[daip] aips on linux/amd64, multihost site
Eric Greisen
egreisen at nrao.edu
Wed Oct 31 10:20:35 EDT 2007
Vincent McIntyre writes:
> We have some sparc and some i[3456]86 machines, in separate sites
> (because of the endianness differences in the AIPS on-disk data formats).
> All share the same $AIPS_ROOT, otherwise. This works well.
>
> We are now considering putting in some amd64 machines.
> However the install.pl script appears not to distinguish i386 and amd64,
> in the sense that it sets $ARCH="LINUX" for both. So if I understand
> correctly, if one were to try to build AIPS from source on an amd64
> machine, for the same site as the i386 installation, this action would
> overwrite the existing binaries for i386.
>
> The questions:
>
> 1. Is it a supported configuration to run linux i386 binaries on amd64?
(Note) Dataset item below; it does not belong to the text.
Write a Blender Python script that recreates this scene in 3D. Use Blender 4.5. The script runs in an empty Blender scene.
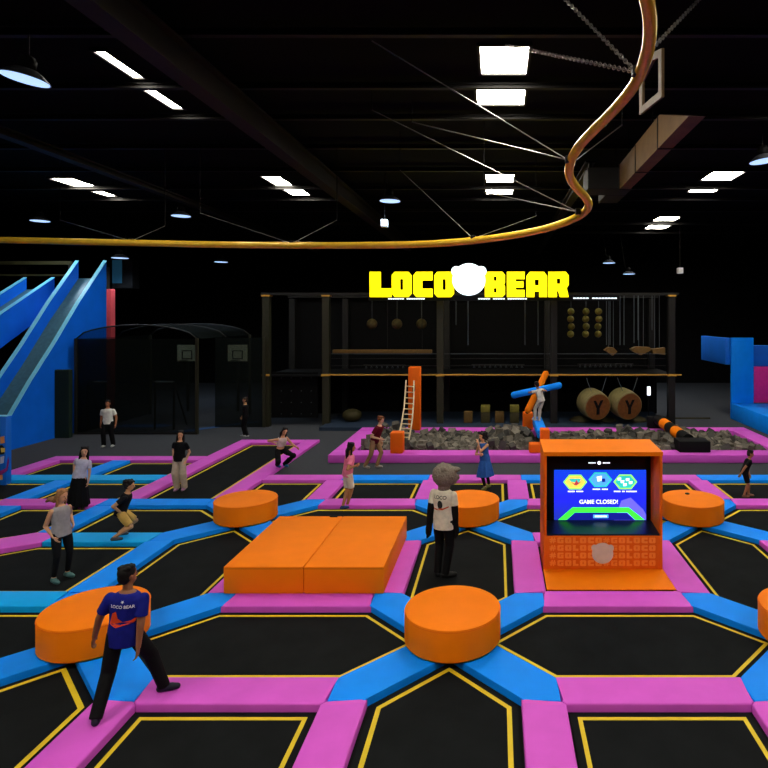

> I'm expecting "no" but thought I should ask to be sure.
Actually this works fine.
>
> 2. Assuming we set up amd64 binaries in a separate site, would it be
> possible to access AIPS data files from both i386 and amd64 hosts,
> without corrupting the data files? The data files would be accessed
> over NFS.
The formats are identical including byte order. But separate
sites means no normal access.
>
> 3. While I was looking into this I noticed there was no simple listing
> of "supported architectures" on the website[1] aside from [2] which
> doesn't mention amd64.
> Is it worth reworking [2] as a bullet-list (derived from install.pl)?
> It might be better to break that list out into a separate file (eg [3])
> and just linking to it from the current release info file (ie [2]).
>
I don't really view the AMD64 as separate. The Linux binaries that we
ship are linked/optimized for 3 architectures and run faster on
amd64's than the older GNU executables even when built for the 64-bit
architecture. The latest gfortran seems to have made up this 7%
difference, but treating AMD64 as really different does not seem
necessary. My recommendation - do not separate the amds to another
site and use our binary install. I suppose that curtails local AIPS
software development, but do you still do that? I know you once did,
but we have worked to reduce the need for that I thought to zero -
unless you have new/different tasks not ported to us.